Person 1: Are you for Obamacare?
Person 2: No.
Person 1: So you want people to die?
Moderator: You two are not talking about the same thing. Person 1, would you like to discuss whether or not the current plans for healthcare will function, or would you like to talk about the role of government in healthcare in the grand scheme of things?

If there is no moderator, it’s time to backtrack:
Person 1: Are you for Obamacare?
Person 2: No.
Person 1: So you want people to die?
Person 2: No.
Person 1: So why aren’t you for Obamacare?!?
Person 2: I’m sorry – I don’t understand. When you say, “For Obamacare,” does that, to you, mean being, “For the government caring enough about us to help us out with one of life’s greatest expenses, thereby preventing deaths for those who could not previously afford health care?”
Person 1: Duh!
Person 2: Oh! Well, I suppose that would be nice if it was possible for that to happen, but since that’s not actually happening, and is, in fact, making things more unaffordable, and therefore causing more harm than good, I can’t say that I’m all that excited about it.

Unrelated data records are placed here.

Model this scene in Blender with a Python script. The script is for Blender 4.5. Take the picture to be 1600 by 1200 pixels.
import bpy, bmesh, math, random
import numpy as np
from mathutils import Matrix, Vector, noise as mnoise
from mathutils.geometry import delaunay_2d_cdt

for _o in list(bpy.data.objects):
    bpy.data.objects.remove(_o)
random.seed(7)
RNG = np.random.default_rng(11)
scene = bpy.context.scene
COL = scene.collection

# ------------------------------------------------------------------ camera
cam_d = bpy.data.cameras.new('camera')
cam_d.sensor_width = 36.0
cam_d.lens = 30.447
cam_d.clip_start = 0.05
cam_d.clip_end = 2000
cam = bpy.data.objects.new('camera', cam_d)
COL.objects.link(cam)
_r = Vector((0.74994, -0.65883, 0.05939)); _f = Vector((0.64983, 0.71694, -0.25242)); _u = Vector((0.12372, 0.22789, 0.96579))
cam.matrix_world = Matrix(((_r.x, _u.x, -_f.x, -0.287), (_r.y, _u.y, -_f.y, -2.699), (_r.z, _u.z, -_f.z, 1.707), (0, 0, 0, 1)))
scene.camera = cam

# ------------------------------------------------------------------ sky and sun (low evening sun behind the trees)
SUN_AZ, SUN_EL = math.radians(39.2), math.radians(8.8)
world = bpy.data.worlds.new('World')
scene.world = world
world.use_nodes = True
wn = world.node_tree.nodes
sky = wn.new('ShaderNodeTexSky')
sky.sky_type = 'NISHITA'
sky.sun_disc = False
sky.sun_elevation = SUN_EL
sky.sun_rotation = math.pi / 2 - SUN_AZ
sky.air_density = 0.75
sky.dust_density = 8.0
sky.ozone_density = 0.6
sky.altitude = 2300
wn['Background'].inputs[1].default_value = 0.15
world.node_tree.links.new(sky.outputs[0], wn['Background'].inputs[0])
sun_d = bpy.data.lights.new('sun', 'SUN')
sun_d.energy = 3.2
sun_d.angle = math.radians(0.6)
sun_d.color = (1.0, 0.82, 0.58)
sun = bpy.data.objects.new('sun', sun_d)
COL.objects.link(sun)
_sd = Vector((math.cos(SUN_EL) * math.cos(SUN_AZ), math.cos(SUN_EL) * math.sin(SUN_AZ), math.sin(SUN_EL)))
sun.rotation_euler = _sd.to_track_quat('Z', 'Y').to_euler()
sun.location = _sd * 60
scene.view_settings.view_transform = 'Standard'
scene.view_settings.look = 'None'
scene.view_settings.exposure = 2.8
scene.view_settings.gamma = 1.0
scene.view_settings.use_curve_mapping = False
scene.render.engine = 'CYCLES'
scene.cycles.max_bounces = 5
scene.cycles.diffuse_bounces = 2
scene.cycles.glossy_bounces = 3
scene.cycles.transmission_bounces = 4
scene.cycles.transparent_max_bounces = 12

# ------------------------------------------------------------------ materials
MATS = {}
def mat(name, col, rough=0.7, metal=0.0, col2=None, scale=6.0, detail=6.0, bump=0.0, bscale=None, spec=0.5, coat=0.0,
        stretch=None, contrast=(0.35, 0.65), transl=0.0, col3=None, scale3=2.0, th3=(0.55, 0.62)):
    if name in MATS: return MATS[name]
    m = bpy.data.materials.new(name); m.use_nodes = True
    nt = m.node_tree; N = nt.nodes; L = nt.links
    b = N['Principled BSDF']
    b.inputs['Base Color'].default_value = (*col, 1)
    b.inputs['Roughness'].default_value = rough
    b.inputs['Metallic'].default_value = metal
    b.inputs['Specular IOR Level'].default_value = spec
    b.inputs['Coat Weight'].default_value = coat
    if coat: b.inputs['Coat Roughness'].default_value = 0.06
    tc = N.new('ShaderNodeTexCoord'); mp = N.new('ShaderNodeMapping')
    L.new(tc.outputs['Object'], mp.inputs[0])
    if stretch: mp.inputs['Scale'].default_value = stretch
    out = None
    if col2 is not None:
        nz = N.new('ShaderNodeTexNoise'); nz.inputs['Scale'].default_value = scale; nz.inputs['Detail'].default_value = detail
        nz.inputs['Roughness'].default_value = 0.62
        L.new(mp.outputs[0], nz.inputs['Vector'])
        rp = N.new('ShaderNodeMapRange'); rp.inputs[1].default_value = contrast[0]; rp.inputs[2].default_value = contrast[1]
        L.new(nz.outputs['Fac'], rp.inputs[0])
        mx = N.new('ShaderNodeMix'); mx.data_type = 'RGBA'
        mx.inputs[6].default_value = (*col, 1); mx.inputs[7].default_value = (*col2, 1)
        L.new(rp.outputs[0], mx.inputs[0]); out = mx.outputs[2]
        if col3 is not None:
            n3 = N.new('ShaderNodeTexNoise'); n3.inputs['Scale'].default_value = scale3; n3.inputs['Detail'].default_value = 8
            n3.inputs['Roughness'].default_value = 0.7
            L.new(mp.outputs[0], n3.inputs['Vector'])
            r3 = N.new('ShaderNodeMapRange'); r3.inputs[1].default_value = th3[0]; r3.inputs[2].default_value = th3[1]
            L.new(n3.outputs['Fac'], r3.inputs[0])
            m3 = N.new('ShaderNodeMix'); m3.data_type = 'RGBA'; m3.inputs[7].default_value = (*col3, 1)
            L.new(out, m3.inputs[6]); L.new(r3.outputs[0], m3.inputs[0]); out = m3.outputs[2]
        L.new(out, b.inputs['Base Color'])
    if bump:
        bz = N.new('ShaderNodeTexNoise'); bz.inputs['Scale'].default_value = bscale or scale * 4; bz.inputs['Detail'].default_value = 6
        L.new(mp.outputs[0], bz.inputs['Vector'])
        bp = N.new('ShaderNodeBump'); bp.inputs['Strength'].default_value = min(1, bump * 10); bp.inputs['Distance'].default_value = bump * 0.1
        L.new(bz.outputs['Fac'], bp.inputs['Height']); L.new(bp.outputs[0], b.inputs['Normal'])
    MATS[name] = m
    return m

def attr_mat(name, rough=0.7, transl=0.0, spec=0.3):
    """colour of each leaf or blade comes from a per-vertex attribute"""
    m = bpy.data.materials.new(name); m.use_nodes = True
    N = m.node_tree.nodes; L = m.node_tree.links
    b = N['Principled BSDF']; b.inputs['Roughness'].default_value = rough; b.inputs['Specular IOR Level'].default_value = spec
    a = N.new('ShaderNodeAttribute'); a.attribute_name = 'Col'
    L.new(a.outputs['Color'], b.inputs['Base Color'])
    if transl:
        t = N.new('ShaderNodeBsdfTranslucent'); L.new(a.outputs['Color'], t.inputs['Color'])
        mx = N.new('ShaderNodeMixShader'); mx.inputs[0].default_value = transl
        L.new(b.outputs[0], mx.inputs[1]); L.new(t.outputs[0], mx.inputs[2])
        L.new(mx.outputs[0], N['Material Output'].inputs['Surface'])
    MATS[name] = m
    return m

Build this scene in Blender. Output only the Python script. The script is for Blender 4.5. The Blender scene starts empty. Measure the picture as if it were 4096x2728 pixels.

By stopping the conversation long enough to define terms, the conversation can now progress to a more focused point, with both parties understanding what the point is: the promise of policies, vs. the reality of policies.

The caveat here is that you need patience and a desire to understand the other person to be able to do this in the middle of day-to-day life. Even I, an eternal optimist, think that the number of people are that strong is quite low these days.